STATED GOAL: Reproduce the entire listing word for word.

-- Begin DATASET SECTION --

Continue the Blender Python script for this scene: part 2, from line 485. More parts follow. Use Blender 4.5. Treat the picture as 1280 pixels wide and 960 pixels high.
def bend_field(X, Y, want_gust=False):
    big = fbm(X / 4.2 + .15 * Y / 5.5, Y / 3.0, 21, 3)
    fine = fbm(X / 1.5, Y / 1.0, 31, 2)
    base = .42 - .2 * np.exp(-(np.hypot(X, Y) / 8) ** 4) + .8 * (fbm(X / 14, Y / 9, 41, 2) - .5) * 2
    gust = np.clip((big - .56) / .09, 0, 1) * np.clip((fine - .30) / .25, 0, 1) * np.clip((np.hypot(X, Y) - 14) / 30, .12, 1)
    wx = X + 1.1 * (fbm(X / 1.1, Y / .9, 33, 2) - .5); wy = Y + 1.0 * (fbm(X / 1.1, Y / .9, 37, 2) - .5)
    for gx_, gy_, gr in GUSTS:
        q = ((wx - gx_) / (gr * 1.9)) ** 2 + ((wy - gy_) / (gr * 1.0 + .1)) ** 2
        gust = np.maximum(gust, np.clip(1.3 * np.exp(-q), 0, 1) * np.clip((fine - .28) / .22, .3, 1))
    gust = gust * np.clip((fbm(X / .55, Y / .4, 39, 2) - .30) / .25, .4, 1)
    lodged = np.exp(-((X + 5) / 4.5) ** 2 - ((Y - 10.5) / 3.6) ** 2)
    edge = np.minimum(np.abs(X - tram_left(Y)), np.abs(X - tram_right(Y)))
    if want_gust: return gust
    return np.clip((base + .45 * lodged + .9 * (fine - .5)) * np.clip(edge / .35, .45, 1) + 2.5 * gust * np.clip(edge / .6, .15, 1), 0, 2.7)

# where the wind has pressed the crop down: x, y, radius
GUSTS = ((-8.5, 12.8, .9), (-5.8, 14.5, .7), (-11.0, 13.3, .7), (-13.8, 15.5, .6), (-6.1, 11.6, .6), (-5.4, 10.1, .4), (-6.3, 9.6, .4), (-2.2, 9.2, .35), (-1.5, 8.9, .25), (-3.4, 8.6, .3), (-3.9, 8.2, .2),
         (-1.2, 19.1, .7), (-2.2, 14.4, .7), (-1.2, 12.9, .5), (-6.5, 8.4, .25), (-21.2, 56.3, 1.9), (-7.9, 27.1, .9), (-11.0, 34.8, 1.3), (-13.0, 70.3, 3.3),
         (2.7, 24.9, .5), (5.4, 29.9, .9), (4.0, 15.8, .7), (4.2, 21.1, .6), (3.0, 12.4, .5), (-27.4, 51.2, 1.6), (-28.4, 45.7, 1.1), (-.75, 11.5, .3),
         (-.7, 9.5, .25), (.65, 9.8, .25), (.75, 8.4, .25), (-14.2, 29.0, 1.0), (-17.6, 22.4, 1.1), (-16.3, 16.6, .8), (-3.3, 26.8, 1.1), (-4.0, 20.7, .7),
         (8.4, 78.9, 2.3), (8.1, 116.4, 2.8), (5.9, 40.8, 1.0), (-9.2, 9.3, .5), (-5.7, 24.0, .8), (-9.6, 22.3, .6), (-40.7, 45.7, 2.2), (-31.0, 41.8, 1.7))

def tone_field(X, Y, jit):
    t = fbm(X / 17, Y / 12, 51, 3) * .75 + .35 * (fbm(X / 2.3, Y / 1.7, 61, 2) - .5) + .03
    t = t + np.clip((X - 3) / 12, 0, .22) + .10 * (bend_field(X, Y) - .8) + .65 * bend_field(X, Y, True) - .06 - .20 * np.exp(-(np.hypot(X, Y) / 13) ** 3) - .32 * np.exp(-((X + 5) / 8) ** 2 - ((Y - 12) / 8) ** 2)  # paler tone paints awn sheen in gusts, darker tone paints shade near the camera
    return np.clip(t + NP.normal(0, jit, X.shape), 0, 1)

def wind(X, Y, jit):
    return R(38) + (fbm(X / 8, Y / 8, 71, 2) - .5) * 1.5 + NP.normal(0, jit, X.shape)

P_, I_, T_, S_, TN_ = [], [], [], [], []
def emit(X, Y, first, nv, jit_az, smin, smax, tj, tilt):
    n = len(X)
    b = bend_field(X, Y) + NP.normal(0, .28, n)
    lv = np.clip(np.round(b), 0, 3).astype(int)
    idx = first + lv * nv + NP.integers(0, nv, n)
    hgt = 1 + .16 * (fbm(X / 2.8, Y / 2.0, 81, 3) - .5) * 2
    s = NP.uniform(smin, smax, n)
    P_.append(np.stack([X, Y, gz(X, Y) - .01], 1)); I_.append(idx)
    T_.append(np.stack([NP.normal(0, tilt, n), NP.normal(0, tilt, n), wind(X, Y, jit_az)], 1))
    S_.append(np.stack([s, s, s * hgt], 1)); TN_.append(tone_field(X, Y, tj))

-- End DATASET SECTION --

RESULT OF THIS EXERCISE:
Continue the Blender Python script for this scene: part 2, from line 485. More parts follow. Use Blender 4.5. Treat the picture as 1280 pixels wide and 960 pixels high.
def bend_field(X, Y, want_gust=False):
    big = fbm(X / 4.2 + .15 * Y / 5.5, Y / 3.0, 21, 3)
    fine = fbm(X / 1.5, Y / 1.0, 31, 2)
    base = .42 - .2 * np.exp(-(np.hypot(X, Y) / 8) ** 4) + .8 * (fbm(X / 14, Y / 9, 41, 2) - .5) * 2
    gust = np.clip((big - .56) / .09, 0, 1) * np.clip((fine - .30) / .25, 0, 1) * np.clip((np.hypot(X, Y) - 14) / 30, .12, 1)
    wx = X + 1.1 * (fbm(X / 1.1, Y / .9, 33, 2) - .5); wy = Y + 1.0 * (fbm(X / 1.1, Y / .9, 37, 2) - .5)
    for gx_, gy_, gr in GUSTS:
        q = ((wx - gx_) / (gr * 1.9)) ** 2 + ((wy - gy_) / (gr * 1.0 + .1)) ** 2
        gust = np.maximum(gust, np.clip(1.3 * np.exp(-q), 0, 1) * np.clip((fine - .28) / .22, .3, 1))
    gust = gust * np.clip((fbm(X / .55, Y / .4, 39, 2) - .30) / .25, .4, 1)
    lodged = np.exp(-((X + 5) / 4.5) ** 2 - ((Y - 10.5) / 3.6) ** 2)
    edge = np.minimum(np.abs(X - tram_left(Y)), np.abs(X - tram_right(Y)))
    if want_gust: return gust
    return np.clip((base + .45 * lodged + .9 * (fine - .5)) * np.clip(edge / .35, .45, 1) + 2.5 * gust * np.clip(edge / .6, .15, 1), 0, 2.7)

# where the wind has pressed the crop down: x, y, radius
GUSTS = ((-8.5, 12.8, .9), (-5.8, 14.5, .7), (-11.0, 13.3, .7), (-13.8, 15.5, .6), (-6.1, 11.6, .6), (-5.4, 10.1, .4), (-6.3, 9.6, .4), (-2.2, 9.2, .35), (-1.5, 8.9, .25), (-3.4, 8.6, .3), (-3.9, 8.2, .2),
         (-1.2, 19.1, .7), (-2.2, 14.4, .7), (-1.2, 12.9, .5), (-6.5, 8.4, .25), (-21.2, 56.3, 1.9), (-7.9, 27.1, .9), (-11.0, 34.8, 1.3), (-13.0, 70.3, 3.3),
         (2.7, 24.9, .5), (5.4, 29.9, .9), (4.0, 15.8, .7), (4.2, 21.1, .6), (3.0, 12.4, .5), (-27.4, 51.2, 1.6), (-28.4, 45.7, 1.1), (-.75, 11.5, .3),
         (-.7, 9.5, .25), (.65, 9.8, .25), (.75, 8.4, .25), (-14.2, 29.0, 1.0), (-17.6, 22.4, 1.1), (-16.3, 16.6, .8), (-3.3, 26.8, 1.1), (-4.0, 20.7, .7),
         (8.4, 78.9, 2.3), (8.1, 116.4, 2.8), (5.9, 40.8, 1.0), (-9.2, 9.3, .5), (-5.7, 24.0, .8), (-9.6, 22.3, .6), (-40.7, 45.7, 2.2), (-31.0, 41.8, 1.7))

def tone_field(X, Y, jit):
    t = fbm(X / 17, Y / 12, 51, 3) * .75 + .35 * (fbm(X / 2.3, Y / 1.7, 61, 2) - .5) + .03
    t = t + np.clip((X - 3) / 12, 0, .22) + .10 * (bend_field(X, Y) - .8) + .65 * bend_field(X, Y, True) - .06 - .20 * np.exp(-(np.hypot(X, Y) / 13) ** 3) - .32 * np.exp(-((X + 5) / 8) ** 2 - ((Y - 12) / 8) ** 2)  # paler tone paints awn sheen in gusts, darker tone paints shade near the camera
    return np.clip(t + NP.normal(0, jit, X.shape), 0, 1)

def wind(X, Y, jit):
    return R(38) + (fbm(X / 8, Y / 8, 71, 2) - .5) * 1.5 + NP.normal(0, jit, X.shape)

P_, I_, T_, S_, TN_ = [], [], [], [], []
def emit(X, Y, first, nv, jit_az, smin, smax, tj, tilt):
    n = len(X)
    b = bend_field(X, Y) + NP.normal(0, .28, n)
    lv = np.clip(np.round(b), 0, 3).astype(int)
    idx = first + lv * nv + NP.integers(0, nv, n)
    hgt = 1 + .16 * (fbm(X / 2.8, Y / 2.0, 81, 3) - .5) * 2
    s = NP.uniform(smin, smax, n)
    P_.append(np.stack([X, Y, gz(X, Y) - .01], 1)); I_.append(idx)
    T_.append(np.stack([NP.normal(0, tilt, n), NP.normal(0, tilt, n), wind(X, Y, jit_az)], 1))
    S_.append(np.stack([s, s, s * hgt], 1)); TN_.append(tone_field(X, Y, tj))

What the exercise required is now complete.